CHARLOTTE – D.J. Foster began making his case to stick on the Patriots’ 53-man roster Friday night against the Panthers.

An undrafted pass-catching back from Arizona State who’d missed almost all of training camp with an unknown injury was pretty persuasive. He caught three passes for 33 yards, showing nice burst, carried twice for 9 and returned a punt for 16. He saw his action late in the third with fellow rookie Jacoby Brissett in at quarterback.

Foster punctuated his first reception – an 11-yard screen that Brissett (9-for-9 for 85 yards and a touchdown) – by lowering his shoulder and delivering a blow that Foster said he wanted to “get that adrenaline going.”

“It felt great,” said Foster. “It had been a long time. I was telling some guys, that was the first time I’d gotten hit since college. It felt good to get back out there. The coaches gave me a chance to get out there and show what I could do.”

James White will be the Patriots sub-back (or third down back or pass-catching back or whatever you want to call him) until Dion Lewis returns from his knee malady. But Foster showed the acceleration and quickness that made him such a productive player for the Sun Devils. With 222 receptions for 2,458 yards and another 2,355 on the ground, Foster would fit nicely in an offense like the Patriots that uses the short and intermediate passing game so well.  

He hasn’t had much chance to make a case to stick and the Patriots – with White, LeGarrette Blount, Tyler Gaffney, Brandon Bolden and Joey Iosefa all in the mix – may have to take their chances with releasing Foster and hoping he goes unclaimed so New England can bring him back for their practice squad. It’s a risk, but other teams are encountering the same issues at cutdown time. Do they pluck a player they passed on in the draft and put him on their roster ahead of players they’ve been working with since the spring?

Bill Belichick wasn’t effusive in his praise for Foster but did indicate it was a good opportunity to at least see him in game action.

“We played a couple of guys that haven’t gotten much playing time so we got a chance to look at them,” he explained. “D.J. is one of those so we wanted to give him a few opportunities to handle the ball because he hasn’t done it this year. I thought he did some good things.
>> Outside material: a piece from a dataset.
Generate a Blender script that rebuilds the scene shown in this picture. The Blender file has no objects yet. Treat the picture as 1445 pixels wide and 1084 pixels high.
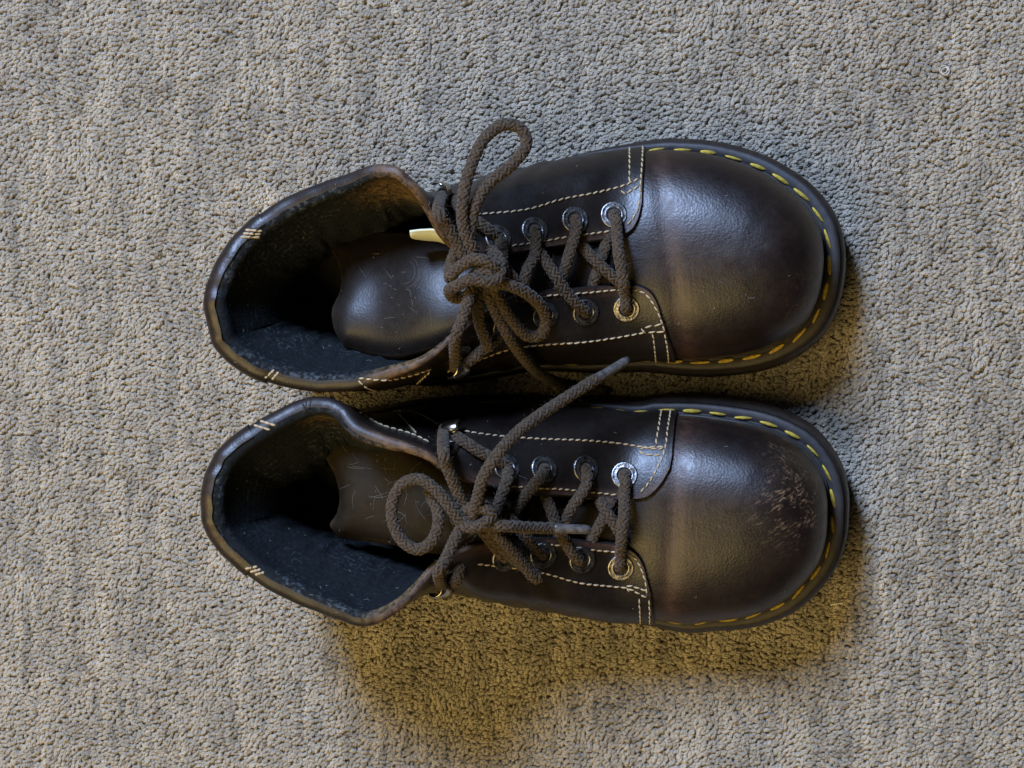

There are a couple of things that he could do a little better but we’ll look at the film and see how it goes. He did a couple of things with his chances out there.”

To make the most of those chances, Foster said he avoided getting too hyped before getting on the field.  
 
“Just keeping my calm and hearing the playcall and just doing the mechanics and all the fundamentals of being in the backfield (was the focus),” said Foster. "Coach Ivan (Fears, running backs coach) did a great job of keeping me mellow. I felt healthy, I felt really good. I got some punt returns, some kick returns, some special teams. I was seeking contact to get that adrenaline going.

“It’s a long process,” he acknowledged. “Talking to the veteran guys, they said it’s a long process. I knew battling my injury and come back healthy, I came back strong and I felt ready.”

We’ll see if it’s enough to carve out a niche on the roster. The cutdown to 75 players comes Tuesday.